Più uso Internet, più mi affascinano le reti, perché si comportano in modo inaspettato, controintuitivo. L’ordine sembra emergervi dal caos in modo quasi magico. Considerate il web: grandi masse di persone che non si conoscono, prive di strutture di comando e di professionalità nel produrre e gestire informazione, dovrebbero dare luogo a una specie di blob, no? E invece, infallibilmente, persone e contenuti finiscono per autorganizzarsi in modo da essere a pochi clicks (spesso uno solo) le une agli altri. Costruire una mappa esaustiva di Internet è impossibile, ma trovarvi qualcosa è abbastanza facile. È come mettere una mano nel proverbiale pagliaio e tirarne fuori un ago al primo tentativo, tutte le volte che cerchiamo un ago.

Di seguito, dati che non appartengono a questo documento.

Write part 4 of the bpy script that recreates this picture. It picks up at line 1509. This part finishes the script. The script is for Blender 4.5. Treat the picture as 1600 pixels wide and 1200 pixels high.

Più studio le reti e più mi sorprendono per la loro capacità di organizzare l’informazione, apparentemente senza nessuno sforzo. Leggere la storia dell’esplorazione scientifica delle reti sociali dà quasi le vertigini. Stanley Milgram affida a cittadini americani scelti a caso lettere per altri cittadini americani, sempre scelti a caso, e un numero sorprendente di esse arriva a destinazione in pochi passaggi (i famosi sei gradi di separazione). Mark Granovetter scopre che i conoscenti casuali sono più efficaci degli amici intimi e dei familiari nel trovarci lavoro . Fredrik Liljeros studia le reti di rapporti sessuali e conclude che un piccolo numero di persone molto promiscue impedirà la scomparsa dell’AIDS. Nathan Eagle predice la prosperità delle comunità locali a partire da come i suoi abitanti dividono il tempo che passano al telefono (gli abitanti delle comunità più povere passano una quota alta del proprio tempo di chiamata con una o poche persone). Tutti questi risultati sembrano indipendenti dalle persone che compongono le reti: in quasi tutti i modelli i nodi sono identici tra loro. L’unica cosa che li distingue – e che genera le proprietà straordinarie dei modelli – è la struttura dei links. Roba che sembra uscita da un corso di laurea, sì, ma di Hogwarts.
Mi sono convinto che le proprietà delle reti possano contribuire a spiegare molti fenomeni di cui facciamo esperienza quotidiana, ma che non capiamo – e che spesso ci danno ansia. Perché abbiamo la sensazione di essere circondati da imprenditori di successo brillanti e creativi (sebbene numericamente queste persone non siano poi tante)? Perché il file sharing in peer-to-peer ha messo alle corde l’industria musicale? Perché Wikipedia funziona così bene?
Il mio Sacro Graal è di domare le reti sociali online, forgiandole in uno strumento potente e preciso per progettare e attuare le politiche pubbliche. L’ho già fatto con Visioni Urbane e Kublai, ma ho dovuto fare molte scelte sulla base del mio istinto. È andata bene, ma perché questo diventi un metodo generalizzabile ho bisogno di capirne molto, molto di più. E quindi studio la lingua delle reti: in questo periodo vado spesso all’European University Institute di Firenze per frequentare il corso di Complex Social Networks di Fernando Vega-Redondo. È un po’ dura (mi alzo alle cinque del mattino, perché Fernando fa quasi sempre lezione alle 8.45 precise), ma pazienza. Io questa cosa la devo assolutamente capire.